Although the adjacent neighborhood of the Strip District
had gained a following as a regional ethnic food and
nightlife district, the prosperity hadn't worked
its way up the Allegheny River to neighboring Lawrenceville.
Seeking
a plan for renewal, the Lawrenceville Corporation examined
its existing assets. Noteworthy architecture, low commercial
lease rates, inexpensive housing, and a strong sense
of creative community had attracted a sizable number
of design-related businesses and home-based artists
to the neighborhood. A new neighborhood economy had
slowly coalesced throughout the late 1990s, but was
largely unrecognized by customers from outside the neighborhood.
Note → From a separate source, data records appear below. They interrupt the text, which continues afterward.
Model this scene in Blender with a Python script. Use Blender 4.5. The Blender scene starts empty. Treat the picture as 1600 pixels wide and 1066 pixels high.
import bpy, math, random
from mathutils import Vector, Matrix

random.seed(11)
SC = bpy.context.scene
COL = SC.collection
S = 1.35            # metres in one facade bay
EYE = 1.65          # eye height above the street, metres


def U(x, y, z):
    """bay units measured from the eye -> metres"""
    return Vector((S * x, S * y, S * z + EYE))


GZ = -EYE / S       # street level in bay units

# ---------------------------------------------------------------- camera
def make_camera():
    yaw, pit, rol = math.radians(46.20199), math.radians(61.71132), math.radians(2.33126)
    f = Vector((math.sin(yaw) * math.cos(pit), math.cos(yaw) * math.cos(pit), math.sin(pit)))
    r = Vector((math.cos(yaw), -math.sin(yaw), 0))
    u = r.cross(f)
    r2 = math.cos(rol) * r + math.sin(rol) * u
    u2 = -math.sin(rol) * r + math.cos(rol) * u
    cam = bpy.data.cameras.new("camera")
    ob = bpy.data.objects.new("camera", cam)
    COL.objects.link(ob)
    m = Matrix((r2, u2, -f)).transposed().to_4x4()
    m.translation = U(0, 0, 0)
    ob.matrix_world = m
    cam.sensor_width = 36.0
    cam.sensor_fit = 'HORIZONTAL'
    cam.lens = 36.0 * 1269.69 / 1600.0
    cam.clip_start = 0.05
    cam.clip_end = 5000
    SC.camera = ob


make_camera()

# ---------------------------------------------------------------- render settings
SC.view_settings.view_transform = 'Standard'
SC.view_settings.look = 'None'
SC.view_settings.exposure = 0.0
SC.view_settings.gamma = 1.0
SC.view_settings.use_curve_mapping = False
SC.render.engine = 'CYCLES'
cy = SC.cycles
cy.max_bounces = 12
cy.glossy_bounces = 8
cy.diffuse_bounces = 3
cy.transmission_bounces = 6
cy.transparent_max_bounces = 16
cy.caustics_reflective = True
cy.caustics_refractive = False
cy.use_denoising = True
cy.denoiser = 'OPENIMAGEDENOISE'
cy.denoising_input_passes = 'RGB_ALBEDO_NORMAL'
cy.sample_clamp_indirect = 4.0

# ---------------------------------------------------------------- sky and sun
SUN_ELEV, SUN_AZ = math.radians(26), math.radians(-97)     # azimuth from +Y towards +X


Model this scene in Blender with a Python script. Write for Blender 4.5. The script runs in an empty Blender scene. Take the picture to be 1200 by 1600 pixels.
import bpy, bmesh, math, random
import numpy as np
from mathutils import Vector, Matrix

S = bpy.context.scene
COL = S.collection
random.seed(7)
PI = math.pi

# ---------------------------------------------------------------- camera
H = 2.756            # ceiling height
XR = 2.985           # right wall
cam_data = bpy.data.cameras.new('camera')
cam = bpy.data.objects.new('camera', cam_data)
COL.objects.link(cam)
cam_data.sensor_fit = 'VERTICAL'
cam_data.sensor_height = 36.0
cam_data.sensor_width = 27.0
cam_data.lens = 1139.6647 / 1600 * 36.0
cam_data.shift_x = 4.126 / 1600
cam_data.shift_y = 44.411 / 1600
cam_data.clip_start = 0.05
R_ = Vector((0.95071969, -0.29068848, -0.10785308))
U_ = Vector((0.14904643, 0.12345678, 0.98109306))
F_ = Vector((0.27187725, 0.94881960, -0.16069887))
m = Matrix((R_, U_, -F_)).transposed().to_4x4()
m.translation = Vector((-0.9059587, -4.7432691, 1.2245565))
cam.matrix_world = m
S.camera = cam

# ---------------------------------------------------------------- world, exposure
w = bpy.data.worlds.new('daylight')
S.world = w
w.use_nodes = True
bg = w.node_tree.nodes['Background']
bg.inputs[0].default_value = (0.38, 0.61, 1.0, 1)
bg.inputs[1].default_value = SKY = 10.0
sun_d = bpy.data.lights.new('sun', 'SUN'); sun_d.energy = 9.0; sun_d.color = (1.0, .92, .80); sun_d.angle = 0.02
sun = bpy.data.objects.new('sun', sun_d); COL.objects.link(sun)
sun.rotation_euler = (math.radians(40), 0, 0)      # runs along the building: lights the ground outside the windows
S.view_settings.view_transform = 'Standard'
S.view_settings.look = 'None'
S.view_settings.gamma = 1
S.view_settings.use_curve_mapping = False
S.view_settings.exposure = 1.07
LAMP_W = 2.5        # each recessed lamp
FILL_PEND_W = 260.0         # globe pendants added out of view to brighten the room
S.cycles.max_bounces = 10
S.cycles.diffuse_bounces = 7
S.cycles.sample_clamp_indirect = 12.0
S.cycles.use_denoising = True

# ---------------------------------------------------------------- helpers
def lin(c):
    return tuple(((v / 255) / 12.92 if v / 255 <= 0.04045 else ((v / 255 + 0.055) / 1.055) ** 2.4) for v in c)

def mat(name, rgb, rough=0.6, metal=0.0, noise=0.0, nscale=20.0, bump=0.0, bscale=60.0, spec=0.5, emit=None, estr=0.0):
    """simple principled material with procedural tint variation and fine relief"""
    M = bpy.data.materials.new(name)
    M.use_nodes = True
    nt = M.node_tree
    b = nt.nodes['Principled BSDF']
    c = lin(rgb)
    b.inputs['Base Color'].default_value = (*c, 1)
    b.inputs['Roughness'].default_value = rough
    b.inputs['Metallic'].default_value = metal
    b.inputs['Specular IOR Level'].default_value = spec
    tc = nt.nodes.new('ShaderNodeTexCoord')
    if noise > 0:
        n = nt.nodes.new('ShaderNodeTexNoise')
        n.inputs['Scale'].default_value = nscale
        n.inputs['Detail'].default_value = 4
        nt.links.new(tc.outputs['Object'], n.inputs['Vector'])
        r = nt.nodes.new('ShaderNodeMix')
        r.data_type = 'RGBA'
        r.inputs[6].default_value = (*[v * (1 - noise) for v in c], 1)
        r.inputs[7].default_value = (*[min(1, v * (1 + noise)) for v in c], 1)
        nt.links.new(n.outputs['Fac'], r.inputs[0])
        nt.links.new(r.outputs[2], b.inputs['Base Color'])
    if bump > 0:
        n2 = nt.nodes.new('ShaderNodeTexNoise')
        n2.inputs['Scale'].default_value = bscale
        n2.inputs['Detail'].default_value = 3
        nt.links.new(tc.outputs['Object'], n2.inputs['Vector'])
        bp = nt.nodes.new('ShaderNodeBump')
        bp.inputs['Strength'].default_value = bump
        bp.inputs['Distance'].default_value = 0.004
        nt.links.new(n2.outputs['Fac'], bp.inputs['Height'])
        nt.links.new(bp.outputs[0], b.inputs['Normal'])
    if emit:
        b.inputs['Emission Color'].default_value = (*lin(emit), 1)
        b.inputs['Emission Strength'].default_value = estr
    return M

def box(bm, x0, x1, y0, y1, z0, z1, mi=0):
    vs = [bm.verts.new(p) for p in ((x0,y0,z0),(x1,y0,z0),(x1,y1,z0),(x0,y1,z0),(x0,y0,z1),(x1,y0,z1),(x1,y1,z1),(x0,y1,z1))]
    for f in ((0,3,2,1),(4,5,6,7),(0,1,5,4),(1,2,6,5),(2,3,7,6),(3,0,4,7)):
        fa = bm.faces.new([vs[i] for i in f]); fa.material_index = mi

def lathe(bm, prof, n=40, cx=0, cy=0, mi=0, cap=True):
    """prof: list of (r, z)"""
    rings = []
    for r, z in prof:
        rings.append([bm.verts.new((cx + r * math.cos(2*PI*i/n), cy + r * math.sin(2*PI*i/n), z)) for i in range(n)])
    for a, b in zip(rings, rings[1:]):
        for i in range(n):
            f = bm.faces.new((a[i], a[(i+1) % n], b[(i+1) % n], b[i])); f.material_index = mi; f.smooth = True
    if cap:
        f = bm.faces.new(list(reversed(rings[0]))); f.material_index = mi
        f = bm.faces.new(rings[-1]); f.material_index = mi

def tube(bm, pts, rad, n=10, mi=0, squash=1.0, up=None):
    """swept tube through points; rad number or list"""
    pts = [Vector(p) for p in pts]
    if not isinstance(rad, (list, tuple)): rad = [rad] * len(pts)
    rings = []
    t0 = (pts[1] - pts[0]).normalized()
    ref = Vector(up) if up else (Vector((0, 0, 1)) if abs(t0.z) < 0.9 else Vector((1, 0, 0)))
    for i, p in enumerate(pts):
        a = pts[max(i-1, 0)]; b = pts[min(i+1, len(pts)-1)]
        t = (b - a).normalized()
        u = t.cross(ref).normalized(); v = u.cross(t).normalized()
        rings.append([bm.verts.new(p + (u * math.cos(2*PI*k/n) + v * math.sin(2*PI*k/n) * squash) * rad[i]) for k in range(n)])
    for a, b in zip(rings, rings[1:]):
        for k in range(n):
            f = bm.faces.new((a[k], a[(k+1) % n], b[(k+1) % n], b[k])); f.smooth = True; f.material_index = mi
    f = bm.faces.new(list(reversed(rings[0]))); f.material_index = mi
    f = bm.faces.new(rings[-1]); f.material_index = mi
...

Combining grassroots business organizing
with operating and programming support from PPND, the
Lawrenceville Corporation launched the 16:62
Design Zone initiative in December 2000. The program
employs a niche marketing strategy to promote the cluster
of home and workplace design/decor businesses of the
Strip District and Lawrenceville. The district takes
its name from the 16th Street and 62nd Street Bridges
that serve as its bookends.
The marketing campaign's centerpiece
is a guidebook
that includes district maps and detailed descriptions
of the participating businesses. It has grown to include
a website
and a weekly e-newsletter
to notify the public of the Zone's business and
cultural activities. Since the program's launch,
more than 30 new businesses have moved into the district,
and customers are arriving from around the region—or
crossing state lines from Cleveland—with guidebooks
in hand for an afternoon of urban exploration. Buildings
once vacant now feature renovated facades as beautiful
as the wares inside, and new restaurants are opening
to serve the residential and visitor markets.
This
cluster of creativity has inspired talented residents
to join in on the growth, including Joanne Yalch. She
started making jewelry about five years ago as a way
to express her artistic side. Encouraged by her husband
and validated by strong sales of her jewelry in the
neighborhood's galleries, she launched her own
business. In 2003, she opened Crystal Bead Bazaar, where
she sells beads and supplies and teaches classes in
jewelrymaking.
“This kind of business wouldn't
work in a suburban strip mall,” she says. “We
lacked a bead shop in this area, and with the other
shops and galleries here on Butler Street and the 16:62
Design Zone program here…I couldn't
think of a better fit.”
“Customers
from the more affluent suburbs tell me that they keep
hearing that good things are happening here,”
says Yalch. “I'm glad that I can point them
to other shops, restaurants, and places to visit—you
couldn't do that a few years ago. Now you can
do all of your holiday shopping on Butler Street.”